Студийные боссы, поначалу так противящиеся новому имиджу актрисы-матери, тоже остались довольны. Они сообразили, что им достался приз: теперь с именем Дитрих связывались не только «сексуальность», «загадка», «европейская утонченность» и непревзойденные ноги, но еще и «ореол Мадонны». Пусть на «МГМ» кусают себе локти! Грете Гарбо не удастся второпях раздобыть себе ребенка! Рекламный отдел получил распоряжение напечатать несколько тысяч почтовых открыток «Дитрих с ребенком» — для утоления жажды поклонников. К распоряжению прилагалась памятка: обрезать негативы, чтобы я получалась по пояс. Поскольку фон Штернберг снимал только наши лица, отделу реклам нечего было беспокоиться. Еще много лет на официальных портретах меня не снимали во весь рост. В случаях, когда это было абсолютно необходимо, меня снимали сверху, чтобы тело выходило покороче. Такое решение удовлетворяло как «Парамаунт», так и мою мать. Так я дольше оставалась «маленькой девочкой». Сохранились мои фотографии в десятилетнем возрасте, где мне никто не дал бы больше шести-семи.
За одну ночь материнство стало голливудской модой даже для «роковых женщин», а ребенок — непременным аксессуаром. Агентства по усыновлению завалили заказы на «миловидных маленьких девочек». На мальчиков спроса не было. Моя мать торжествовала, фон Штернберг вздохнул с облегчением, довольный, что наконец-то угодил ей. На «Парамаунте» ликовали. Круг продаж для их главной звезды расширился, теперь можно было бы привлечь и зажиточную публику «Библейского пояса» [3] — той части страны, что до сих пор была недоступна для Голливуда.
Мы в нашем Беверли-Хиллз погрузились в «предфильмовую подготовку». Почти каждое утро к завтраку приходил фон Штернберг в просторных белых фланелевых брюках, шелковой рубахе и жокейской фуражке. Завтракали в саду. Моя мать угощала его своей знаменитой яичницей-болтуньей под синим с белой каймой тентом, под которым, вокруг стола со стеклянной крышкой стояли железные стулья со спинками затейливого рисунка и с подушками на сиденьях. Тускло блестело серебро, сиял фарфор, сверкал хрусталь, на моей матери была свободная пижама кремового шелка и широкополая соломенная шляпа; легкий ветерок шелестел банановыми листьями, в бассейне отражалась безоблачная небесная лазурь… простенький голливудский завтрак…

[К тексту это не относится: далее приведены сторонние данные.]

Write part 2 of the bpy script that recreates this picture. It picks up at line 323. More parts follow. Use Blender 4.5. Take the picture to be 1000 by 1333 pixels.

Иногда по утрам место фон Штернберга занимал Морис Шевалье, тоже в белых фланелевых брюках, но в лихом берете. Этот новый мамин друг мне, пожалуй, нравился. Он много смеялся, умел рассмешить ее, у него была особая манера подмигивать: он мигал на месте точек и запятых, — и, конечно, он любил мамину яичницу. Таково было главное условие для вхождения в круг поклонников Дитрих. Они должны были обожать ее яичницу-болтунью — или относились в разряд глупцов, неспособных оценить все остальные прелести жизни. Моя мать придерживалась твердого мнения, что если у кого-то не в порядке одно чувство, то и все остальное попадают под сомнение. Когда Шевалье занимал мою мать, я обычно ретировалась. У них и французский был какой-то свой, я не разбирала слов, хотя все было понятно и так — из озорных подмигиваний, смачных улыбок, игры глаз и бурной галльской жестикуляции. Но Шевалье меня все-таки не интересовал. У него на уме было одно: покрасоваться, поставить всех в известность, что Шевалье обожает мсье Шевалье, — остальное не имело значения.